> _Dataset entries_:

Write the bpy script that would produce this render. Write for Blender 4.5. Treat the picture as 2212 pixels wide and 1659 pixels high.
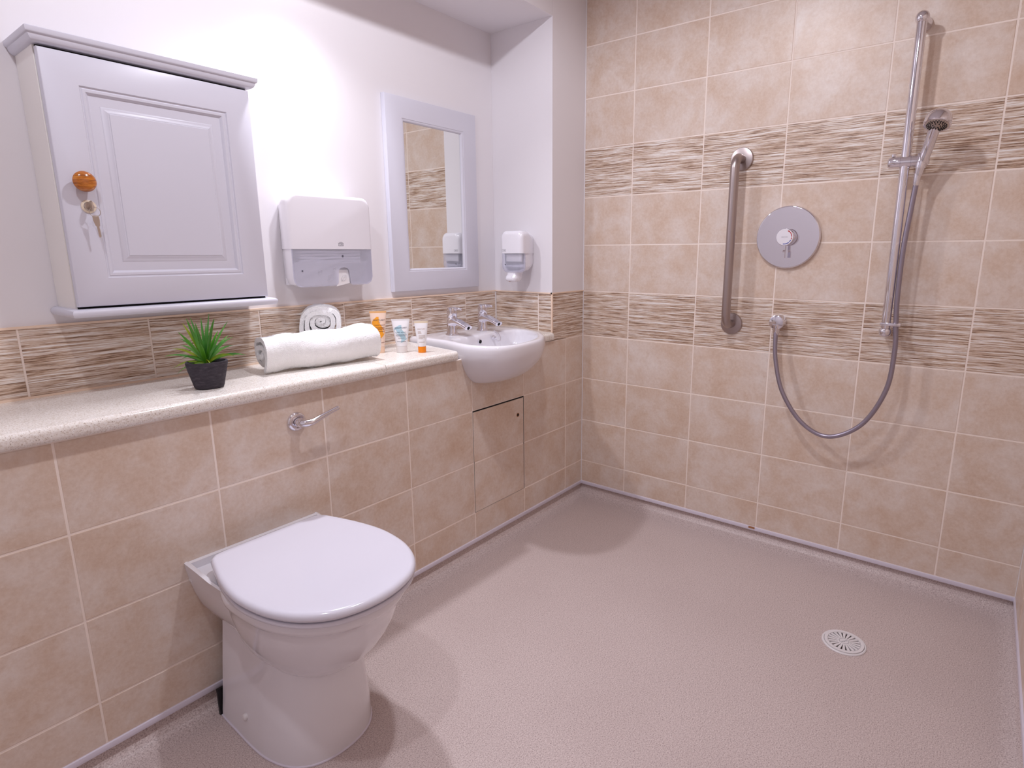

...

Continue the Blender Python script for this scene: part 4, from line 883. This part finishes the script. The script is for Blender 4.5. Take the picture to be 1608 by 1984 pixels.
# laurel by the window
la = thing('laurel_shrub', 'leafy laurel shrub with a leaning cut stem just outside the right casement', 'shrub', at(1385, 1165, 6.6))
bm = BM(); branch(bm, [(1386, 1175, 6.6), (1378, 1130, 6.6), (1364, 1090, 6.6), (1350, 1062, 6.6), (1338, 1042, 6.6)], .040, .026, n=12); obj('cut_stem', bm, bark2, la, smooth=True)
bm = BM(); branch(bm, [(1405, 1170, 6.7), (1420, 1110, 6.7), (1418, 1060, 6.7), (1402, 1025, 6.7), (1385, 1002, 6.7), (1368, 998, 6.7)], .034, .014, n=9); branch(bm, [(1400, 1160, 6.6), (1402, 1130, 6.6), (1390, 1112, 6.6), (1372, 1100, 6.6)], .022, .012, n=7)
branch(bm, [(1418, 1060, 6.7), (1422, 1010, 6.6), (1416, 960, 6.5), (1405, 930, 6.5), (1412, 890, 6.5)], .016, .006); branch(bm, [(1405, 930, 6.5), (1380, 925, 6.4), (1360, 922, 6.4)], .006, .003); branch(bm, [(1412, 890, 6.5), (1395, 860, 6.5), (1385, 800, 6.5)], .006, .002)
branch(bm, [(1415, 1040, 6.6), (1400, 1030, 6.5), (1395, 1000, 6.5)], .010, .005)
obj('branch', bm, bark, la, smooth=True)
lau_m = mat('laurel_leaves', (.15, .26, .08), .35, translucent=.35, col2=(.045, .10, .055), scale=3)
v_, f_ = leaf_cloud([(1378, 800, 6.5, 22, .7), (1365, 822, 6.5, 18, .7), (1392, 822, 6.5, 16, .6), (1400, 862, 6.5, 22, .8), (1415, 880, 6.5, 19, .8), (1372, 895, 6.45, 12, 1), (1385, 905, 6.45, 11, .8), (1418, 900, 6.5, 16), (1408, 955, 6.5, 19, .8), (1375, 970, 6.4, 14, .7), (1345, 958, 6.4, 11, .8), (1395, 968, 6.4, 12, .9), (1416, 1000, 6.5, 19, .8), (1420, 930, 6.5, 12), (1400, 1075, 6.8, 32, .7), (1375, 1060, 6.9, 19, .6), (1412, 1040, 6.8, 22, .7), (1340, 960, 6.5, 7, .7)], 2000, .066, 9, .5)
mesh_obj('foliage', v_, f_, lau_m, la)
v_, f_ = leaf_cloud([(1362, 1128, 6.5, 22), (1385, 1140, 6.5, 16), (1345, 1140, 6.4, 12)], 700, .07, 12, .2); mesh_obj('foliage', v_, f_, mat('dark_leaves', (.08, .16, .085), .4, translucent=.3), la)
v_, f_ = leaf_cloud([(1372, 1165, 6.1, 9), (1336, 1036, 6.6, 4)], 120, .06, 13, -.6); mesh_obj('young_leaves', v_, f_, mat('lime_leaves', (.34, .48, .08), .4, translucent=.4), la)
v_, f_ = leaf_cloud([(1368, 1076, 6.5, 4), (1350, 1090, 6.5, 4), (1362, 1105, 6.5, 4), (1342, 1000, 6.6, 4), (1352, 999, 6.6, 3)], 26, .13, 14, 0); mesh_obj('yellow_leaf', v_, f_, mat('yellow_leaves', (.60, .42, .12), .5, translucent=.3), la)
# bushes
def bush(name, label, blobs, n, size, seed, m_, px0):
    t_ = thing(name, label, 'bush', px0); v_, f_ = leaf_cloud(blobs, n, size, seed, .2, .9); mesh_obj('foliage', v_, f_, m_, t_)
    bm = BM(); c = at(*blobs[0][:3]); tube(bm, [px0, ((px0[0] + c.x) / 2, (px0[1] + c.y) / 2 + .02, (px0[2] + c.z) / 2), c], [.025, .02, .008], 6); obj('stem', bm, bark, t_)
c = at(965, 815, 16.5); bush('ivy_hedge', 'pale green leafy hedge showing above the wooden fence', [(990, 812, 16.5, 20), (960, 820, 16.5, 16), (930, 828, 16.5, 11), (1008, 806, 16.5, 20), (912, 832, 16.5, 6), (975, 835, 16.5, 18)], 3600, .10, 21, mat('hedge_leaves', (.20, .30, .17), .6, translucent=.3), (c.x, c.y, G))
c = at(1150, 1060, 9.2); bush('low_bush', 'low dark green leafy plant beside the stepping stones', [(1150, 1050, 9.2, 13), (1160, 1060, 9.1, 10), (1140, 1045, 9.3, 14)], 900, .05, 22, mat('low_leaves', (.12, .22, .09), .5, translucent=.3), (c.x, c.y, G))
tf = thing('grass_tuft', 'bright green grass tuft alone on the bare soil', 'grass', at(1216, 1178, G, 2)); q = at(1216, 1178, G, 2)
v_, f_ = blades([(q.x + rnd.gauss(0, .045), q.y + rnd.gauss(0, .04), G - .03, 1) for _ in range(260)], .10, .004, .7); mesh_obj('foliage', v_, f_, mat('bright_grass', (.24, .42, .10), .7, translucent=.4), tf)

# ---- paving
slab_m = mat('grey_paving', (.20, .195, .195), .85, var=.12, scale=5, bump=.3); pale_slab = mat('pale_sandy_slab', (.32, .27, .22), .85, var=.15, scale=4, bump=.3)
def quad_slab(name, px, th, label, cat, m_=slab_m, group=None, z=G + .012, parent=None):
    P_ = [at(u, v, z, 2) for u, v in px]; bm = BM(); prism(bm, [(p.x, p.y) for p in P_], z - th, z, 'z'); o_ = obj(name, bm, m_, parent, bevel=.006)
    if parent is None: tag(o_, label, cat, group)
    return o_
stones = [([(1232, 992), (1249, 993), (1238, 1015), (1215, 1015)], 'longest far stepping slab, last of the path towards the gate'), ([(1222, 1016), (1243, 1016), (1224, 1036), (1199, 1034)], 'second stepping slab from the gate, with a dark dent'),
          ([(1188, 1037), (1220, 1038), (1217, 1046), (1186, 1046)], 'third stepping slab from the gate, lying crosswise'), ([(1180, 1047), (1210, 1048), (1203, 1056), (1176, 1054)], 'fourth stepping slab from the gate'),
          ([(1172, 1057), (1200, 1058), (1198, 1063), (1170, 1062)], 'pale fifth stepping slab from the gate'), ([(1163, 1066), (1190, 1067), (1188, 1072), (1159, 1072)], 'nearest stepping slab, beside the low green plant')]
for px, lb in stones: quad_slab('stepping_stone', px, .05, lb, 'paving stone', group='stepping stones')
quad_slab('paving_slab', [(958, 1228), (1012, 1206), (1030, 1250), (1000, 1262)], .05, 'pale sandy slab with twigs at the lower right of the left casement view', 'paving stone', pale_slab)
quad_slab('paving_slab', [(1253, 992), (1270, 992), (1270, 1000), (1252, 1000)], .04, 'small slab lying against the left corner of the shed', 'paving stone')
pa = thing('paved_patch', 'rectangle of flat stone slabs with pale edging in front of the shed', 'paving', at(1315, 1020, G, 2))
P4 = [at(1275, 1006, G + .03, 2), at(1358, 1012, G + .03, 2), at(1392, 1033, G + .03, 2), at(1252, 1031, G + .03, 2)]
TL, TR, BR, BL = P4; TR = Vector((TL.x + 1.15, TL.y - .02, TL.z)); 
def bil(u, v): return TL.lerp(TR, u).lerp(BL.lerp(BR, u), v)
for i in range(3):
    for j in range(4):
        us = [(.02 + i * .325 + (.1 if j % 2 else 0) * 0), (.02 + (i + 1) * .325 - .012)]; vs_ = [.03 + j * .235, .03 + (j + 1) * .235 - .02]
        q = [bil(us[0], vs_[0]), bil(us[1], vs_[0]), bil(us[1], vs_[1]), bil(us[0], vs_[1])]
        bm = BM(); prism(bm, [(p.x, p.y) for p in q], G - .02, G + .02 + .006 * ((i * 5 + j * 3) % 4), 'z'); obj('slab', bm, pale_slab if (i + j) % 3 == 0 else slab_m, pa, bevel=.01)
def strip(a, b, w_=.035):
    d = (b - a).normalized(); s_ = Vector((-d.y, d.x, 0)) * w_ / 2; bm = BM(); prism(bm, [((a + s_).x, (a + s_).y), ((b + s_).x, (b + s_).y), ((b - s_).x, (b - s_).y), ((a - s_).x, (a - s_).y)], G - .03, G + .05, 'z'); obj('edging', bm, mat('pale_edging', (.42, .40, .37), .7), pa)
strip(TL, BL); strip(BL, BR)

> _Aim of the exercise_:
Among the lines above, determine how many hold the word "picture"; report the figure alone.

> _Completed exercise_:
2